Mentre cammina per i “bassi” il commissario riflette, ragiona. Il viso imperscrutabile, freddo e distaccato all’apparenza, è in realtà turbato dalle passioni. Quando le riconosce dentro di sé le analizza ed il lettore con lui, scoprendolo e scoprendosi: De Giovanni infatti scandaglia l’animo umano e non di rado ci si riconosce nelle “stagioni” e nei sentimenti da cui tutto scaturisce.
Al termine del romanzo spesso l’autore “incontra” uno dei personaggi e lo intervista, in un dialogo surreale che sfuma i contorni della fantasia.
Napoli, chiassosa, vivace e colorata, è protagonista e quasi sovrasta il Commissario: i profumi di pizza fritta e sfogliatelle escono dalle pagine e si mescolano all’aroma del caffè. Io ci vado, ogni tanto, lì nei vicoli o al Gambrinus, a cercare il bel poliziotto tenebroso, chissà che non spetti a me vincere la sfida per la contesa del suo cuore.
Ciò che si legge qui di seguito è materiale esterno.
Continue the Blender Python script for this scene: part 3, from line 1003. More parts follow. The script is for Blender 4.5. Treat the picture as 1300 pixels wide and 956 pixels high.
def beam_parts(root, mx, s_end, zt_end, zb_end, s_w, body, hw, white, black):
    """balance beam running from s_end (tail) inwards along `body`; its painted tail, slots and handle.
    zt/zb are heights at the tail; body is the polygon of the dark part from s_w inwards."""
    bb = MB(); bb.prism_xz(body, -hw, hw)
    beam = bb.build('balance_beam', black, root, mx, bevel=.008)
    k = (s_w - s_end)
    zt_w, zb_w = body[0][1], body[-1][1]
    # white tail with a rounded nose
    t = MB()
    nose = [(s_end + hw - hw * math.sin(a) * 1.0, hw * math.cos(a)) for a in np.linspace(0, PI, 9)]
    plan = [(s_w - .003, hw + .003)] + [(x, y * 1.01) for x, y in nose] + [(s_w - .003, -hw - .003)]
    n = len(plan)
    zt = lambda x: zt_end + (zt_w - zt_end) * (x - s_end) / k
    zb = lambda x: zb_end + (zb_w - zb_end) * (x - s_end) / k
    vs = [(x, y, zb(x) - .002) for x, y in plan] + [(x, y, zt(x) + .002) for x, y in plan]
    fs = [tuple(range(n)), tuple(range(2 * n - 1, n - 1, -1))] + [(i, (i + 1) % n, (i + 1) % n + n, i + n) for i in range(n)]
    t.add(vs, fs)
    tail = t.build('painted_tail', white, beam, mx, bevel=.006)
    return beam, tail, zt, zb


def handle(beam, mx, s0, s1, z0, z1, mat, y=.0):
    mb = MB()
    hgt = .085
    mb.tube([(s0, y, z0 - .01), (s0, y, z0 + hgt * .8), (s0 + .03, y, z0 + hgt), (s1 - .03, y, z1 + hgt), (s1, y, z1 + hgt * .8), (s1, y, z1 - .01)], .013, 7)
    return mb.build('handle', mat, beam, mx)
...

Appropriato in questi giorni, tra i vari titoli, “Per mano mia – Il Natale del Commissario Ricciardi”: le mani che hanno affondato la lama nelle carni, ora con perizia compongono i pezzi dell’immancabile presepe; vale la pena di indagare, anche perché, oltre il trait d’union che lega ogni romanzo all’altro, la vicenda è sempre originale e spesso, scoperto in apparenza il colpevole, si arriva alla verità solo nelle ultime pagine, rovesciando schemi e preconcetti, ma trovando la chiave proprio in quell’ultimo pensiero che il protagonista coglie, ormai postumo.